(Scene modeling code data)
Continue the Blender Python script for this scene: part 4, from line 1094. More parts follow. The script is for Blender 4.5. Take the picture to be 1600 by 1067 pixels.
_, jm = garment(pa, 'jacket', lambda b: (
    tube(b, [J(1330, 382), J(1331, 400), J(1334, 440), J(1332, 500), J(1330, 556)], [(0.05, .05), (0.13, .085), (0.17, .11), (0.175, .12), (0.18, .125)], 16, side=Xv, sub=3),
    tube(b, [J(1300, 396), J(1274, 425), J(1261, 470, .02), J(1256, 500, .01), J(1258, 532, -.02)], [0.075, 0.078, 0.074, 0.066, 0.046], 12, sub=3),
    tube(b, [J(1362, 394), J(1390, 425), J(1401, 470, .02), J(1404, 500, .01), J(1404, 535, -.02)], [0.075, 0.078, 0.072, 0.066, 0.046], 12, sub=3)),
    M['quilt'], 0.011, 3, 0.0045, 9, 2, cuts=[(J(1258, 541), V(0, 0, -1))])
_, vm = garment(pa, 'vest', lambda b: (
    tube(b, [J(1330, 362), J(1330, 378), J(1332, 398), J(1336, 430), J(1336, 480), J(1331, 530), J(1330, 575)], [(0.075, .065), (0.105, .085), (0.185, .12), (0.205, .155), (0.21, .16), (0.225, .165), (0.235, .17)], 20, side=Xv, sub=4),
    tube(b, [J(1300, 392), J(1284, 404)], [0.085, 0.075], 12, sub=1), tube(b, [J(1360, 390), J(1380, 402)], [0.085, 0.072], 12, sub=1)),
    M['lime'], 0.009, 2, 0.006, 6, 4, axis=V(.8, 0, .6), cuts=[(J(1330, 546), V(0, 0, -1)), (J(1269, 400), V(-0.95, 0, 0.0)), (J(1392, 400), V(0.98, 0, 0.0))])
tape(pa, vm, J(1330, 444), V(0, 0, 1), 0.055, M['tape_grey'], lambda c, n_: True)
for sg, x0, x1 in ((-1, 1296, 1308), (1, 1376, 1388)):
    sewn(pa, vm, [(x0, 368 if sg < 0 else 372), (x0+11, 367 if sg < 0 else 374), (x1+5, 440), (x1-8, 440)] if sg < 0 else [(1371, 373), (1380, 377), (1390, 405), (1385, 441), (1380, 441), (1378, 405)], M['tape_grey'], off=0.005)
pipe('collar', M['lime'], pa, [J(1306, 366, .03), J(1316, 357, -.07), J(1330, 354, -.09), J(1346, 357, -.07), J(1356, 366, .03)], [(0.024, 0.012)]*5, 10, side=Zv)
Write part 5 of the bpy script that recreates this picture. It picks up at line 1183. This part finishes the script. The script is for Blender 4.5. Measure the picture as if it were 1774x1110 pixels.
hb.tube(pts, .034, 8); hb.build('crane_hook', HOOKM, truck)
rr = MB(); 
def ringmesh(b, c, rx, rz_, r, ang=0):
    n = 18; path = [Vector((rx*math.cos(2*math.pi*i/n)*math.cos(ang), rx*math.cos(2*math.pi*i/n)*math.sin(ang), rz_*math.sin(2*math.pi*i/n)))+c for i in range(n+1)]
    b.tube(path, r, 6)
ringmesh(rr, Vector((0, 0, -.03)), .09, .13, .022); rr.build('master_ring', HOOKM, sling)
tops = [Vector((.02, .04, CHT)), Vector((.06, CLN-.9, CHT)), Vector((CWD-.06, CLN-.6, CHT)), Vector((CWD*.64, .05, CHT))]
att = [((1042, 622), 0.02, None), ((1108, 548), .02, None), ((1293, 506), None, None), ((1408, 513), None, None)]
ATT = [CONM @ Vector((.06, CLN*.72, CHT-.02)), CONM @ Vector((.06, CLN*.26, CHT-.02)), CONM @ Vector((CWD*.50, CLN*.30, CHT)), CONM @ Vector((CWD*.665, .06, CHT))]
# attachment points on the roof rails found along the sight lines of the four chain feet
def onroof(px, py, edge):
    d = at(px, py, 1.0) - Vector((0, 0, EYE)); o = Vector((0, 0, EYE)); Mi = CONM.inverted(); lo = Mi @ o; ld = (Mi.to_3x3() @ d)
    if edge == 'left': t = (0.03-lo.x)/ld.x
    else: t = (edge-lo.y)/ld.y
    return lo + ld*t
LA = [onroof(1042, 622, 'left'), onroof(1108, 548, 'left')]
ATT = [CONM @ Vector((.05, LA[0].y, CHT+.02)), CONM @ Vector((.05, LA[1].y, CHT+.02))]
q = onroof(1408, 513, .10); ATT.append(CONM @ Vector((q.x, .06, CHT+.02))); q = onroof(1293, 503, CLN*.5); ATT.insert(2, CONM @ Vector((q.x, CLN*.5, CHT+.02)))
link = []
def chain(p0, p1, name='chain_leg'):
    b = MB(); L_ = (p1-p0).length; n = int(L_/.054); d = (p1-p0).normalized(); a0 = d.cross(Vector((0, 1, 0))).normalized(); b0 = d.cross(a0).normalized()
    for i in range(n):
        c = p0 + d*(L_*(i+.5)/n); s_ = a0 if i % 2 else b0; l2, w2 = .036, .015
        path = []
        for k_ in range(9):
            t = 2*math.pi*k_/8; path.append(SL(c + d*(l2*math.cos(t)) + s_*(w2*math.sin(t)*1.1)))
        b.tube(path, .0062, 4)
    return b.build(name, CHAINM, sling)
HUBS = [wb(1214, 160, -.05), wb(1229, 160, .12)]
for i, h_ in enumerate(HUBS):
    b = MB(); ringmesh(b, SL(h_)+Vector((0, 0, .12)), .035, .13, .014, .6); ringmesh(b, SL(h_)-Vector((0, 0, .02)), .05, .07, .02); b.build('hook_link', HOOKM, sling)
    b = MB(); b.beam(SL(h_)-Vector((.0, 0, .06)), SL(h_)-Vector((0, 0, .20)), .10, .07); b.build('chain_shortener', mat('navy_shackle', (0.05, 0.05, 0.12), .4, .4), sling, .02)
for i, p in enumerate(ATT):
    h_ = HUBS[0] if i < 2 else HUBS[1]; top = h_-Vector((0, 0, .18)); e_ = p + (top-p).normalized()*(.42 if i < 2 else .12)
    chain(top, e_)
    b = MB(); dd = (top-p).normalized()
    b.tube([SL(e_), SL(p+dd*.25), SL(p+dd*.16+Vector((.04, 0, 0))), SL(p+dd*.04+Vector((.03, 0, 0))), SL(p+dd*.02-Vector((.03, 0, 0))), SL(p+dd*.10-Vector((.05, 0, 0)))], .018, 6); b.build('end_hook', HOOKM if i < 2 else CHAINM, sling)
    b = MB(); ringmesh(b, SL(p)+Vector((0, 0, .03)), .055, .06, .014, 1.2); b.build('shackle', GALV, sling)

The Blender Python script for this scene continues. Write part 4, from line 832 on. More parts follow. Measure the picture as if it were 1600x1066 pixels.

- _Task to carry out_: Quote all of the entries verbatim.

- _Response to the exercise_:
Continue the Blender Python script for this scene: part 4, from line 1094. More parts follow. The script is for Blender 4.5. Take the picture to be 1600 by 1067 pixels.
_, jm = garment(pa, 'jacket', lambda b: (
    tube(b, [J(1330, 382), J(1331, 400), J(1334, 440), J(1332, 500), J(1330, 556)], [(0.05, .05), (0.13, .085), (0.17, .11), (0.175, .12), (0.18, .125)], 16, side=Xv, sub=3),
    tube(b, [J(1300, 396), J(1274, 425), J(1261, 470, .02), J(1256, 500, .01), J(1258, 532, -.02)], [0.075, 0.078, 0.074, 0.066, 0.046], 12, sub=3),
    tube(b, [J(1362, 394), J(1390, 425), J(1401, 470, .02), J(1404, 500, .01), J(1404, 535, -.02)], [0.075, 0.078, 0.072, 0.066, 0.046], 12, sub=3)),
    M['quilt'], 0.011, 3, 0.0045, 9, 2, cuts=[(J(1258, 541), V(0, 0, -1))])
_, vm = garment(pa, 'vest', lambda b: (
    tube(b, [J(1330, 362), J(1330, 378), J(1332, 398), J(1336, 430), J(1336, 480), J(1331, 530), J(1330, 575)], [(0.075, .065), (0.105, .085), (0.185, .12), (0.205, .155), (0.21, .16), (0.225, .165), (0.235, .17)], 20, side=Xv, sub=4),
    tube(b, [J(1300, 392), J(1284, 404)], [0.085, 0.075], 12, sub=1), tube(b, [J(1360, 390), J(1380, 402)], [0.085, 0.072], 12, sub=1)),
    M['lime'], 0.009, 2, 0.006, 6, 4, axis=V(.8, 0, .6), cuts=[(J(1330, 546), V(0, 0, -1)), (J(1269, 400), V(-0.95, 0, 0.0)), (J(1392, 400), V(0.98, 0, 0.0))])
tape(pa, vm, J(1330, 444), V(0, 0, 1), 0.055, M['tape_grey'], lambda c, n_: True)
for sg, x0, x1 in ((-1, 1296, 1308), (1, 1376, 1388)):
    sewn(pa, vm, [(x0, 368 if sg < 0 else 372), (x0+11, 367 if sg < 0 else 374), (x1+5, 440), (x1-8, 440)] if sg < 0 else [(1371, 373), (1380, 377), (1390, 405), (1385, 441), (1380, 441), (1378, 405)], M['tape_grey'], off=0.005)
pipe('collar', M['lime'], pa, [J(1306, 366, .03), J(1316, 357, -.07), J(1330, 354, -.09), J(1346, 357, -.07), J(1356, 366, .03)], [(0.024, 0.012)]*5, 10, side=Zv)
Write part 5 of the bpy script that recreates this picture. It picks up at line 1183. This part finishes the script. The script is for Blender 4.5. Measure the picture as if it were 1774x1110 pixels.
hb.tube(pts, .034, 8); hb.build('crane_hook', HOOKM, truck)
rr = MB(); 
def ringmesh(b, c, rx, rz_, r, ang=0):
    n = 18; path = [Vector((rx*math.cos(2*math.pi*i/n)*math.cos(ang), rx*math.cos(2*math.pi*i/n)*math.sin(ang), rz_*math.sin(2*math.pi*i/n)))+c for i in range(n+1)]
    b.tube(path, r, 6)
ringmesh(rr, Vector((0, 0, -.03)), .09, .13, .022); rr.build('master_ring', HOOKM, sling)
tops = [Vector((.02, .04, CHT)), Vector((.06, CLN-.9, CHT)), Vector((CWD-.06, CLN-.6, CHT)), Vector((CWD*.64, .05, CHT))]
att = [((1042, 622), 0.02, None), ((1108, 548), .02, None), ((1293, 506), None, None), ((1408, 513), None, None)]
ATT = [CONM @ Vector((.06, CLN*.72, CHT-.02)), CONM @ Vector((.06, CLN*.26, CHT-.02)), CONM @ Vector((CWD*.50, CLN*.30, CHT)), CONM @ Vector((CWD*.665, .06, CHT))]
# attachment points on the roof rails found along the sight lines of the four chain feet
def onroof(px, py, edge):
    d = at(px, py, 1.0) - Vector((0, 0, EYE)); o = Vector((0, 0, EYE)); Mi = CONM.inverted(); lo = Mi @ o; ld = (Mi.to_3x3() @ d)
    if edge == 'left': t = (0.03-lo.x)/ld.x
    else: t = (edge-lo.y)/ld.y
    return lo + ld*t
LA = [onroof(1042, 622, 'left'), onroof(1108, 548, 'left')]
ATT = [CONM @ Vector((.05, LA[0].y, CHT+.02)), CONM @ Vector((.05, LA[1].y, CHT+.02))]
q = onroof(1408, 513, .10); ATT.append(CONM @ Vector((q.x, .06, CHT+.02))); q = onroof(1293, 503, CLN*.5); ATT.insert(2, CONM @ Vector((q.x, CLN*.5, CHT+.02)))
link = []
def chain(p0, p1, name='chain_leg'):
    b = MB(); L_ = (p1-p0).length; n = int(L_/.054); d = (p1-p0).normalized(); a0 = d.cross(Vector((0, 1, 0))).normalized(); b0 = d.cross(a0).normalized()
    for i in range(n):
        c = p0 + d*(L_*(i+.5)/n); s_ = a0 if i % 2 else b0; l2, w2 = .036, .015
        path = []
        for k_ in range(9):
            t = 2*math.pi*k_/8; path.append(SL(c + d*(l2*math.cos(t)) + s_*(w2*math.sin(t)*1.1)))
        b.tube(path, .0062, 4)
    return b.build(name, CHAINM, sling)
HUBS = [wb(1214, 160, -.05), wb(1229, 160, .12)]
for i, h_ in enumerate(HUBS):
    b = MB(); ringmesh(b, SL(h_)+Vector((0, 0, .12)), .035, .13, .014, .6); ringmesh(b, SL(h_)-Vector((0, 0, .02)), .05, .07, .02); b.build('hook_link', HOOKM, sling)
    b = MB(); b.beam(SL(h_)-Vector((.0, 0, .06)), SL(h_)-Vector((0, 0, .20)), .10, .07); b.build('chain_shortener', mat('navy_shackle', (0.05, 0.05, 0.12), .4, .4), sling, .02)
for i, p in enumerate(ATT):
    h_ = HUBS[0] if i < 2 else HUBS[1]; top = h_-Vector((0, 0, .18)); e_ = p + (top-p).normalized()*(.42 if i < 2 else .12)
    chain(top, e_)
    b = MB(); dd = (top-p).normalized()
    b.tube([SL(e_), SL(p+dd*.25), SL(p+dd*.16+Vector((.04, 0, 0))), SL(p+dd*.04+Vector((.03, 0, 0))), SL(p+dd*.02-Vector((.03, 0, 0))), SL(p+dd*.10-Vector((.05, 0, 0)))], .018, 6); b.build('end_hook', HOOKM if i < 2 else CHAINM, sling)
    b = MB(); ringmesh(b, SL(p)+Vector((0, 0, .03)), .055, .06, .014, 1.2); b.build('shackle', GALV, sling)

The Blender Python script for this scene continues. Write part 4, from line 832 on. More parts follow. Measure the picture as if it were 1600x1066 pixels.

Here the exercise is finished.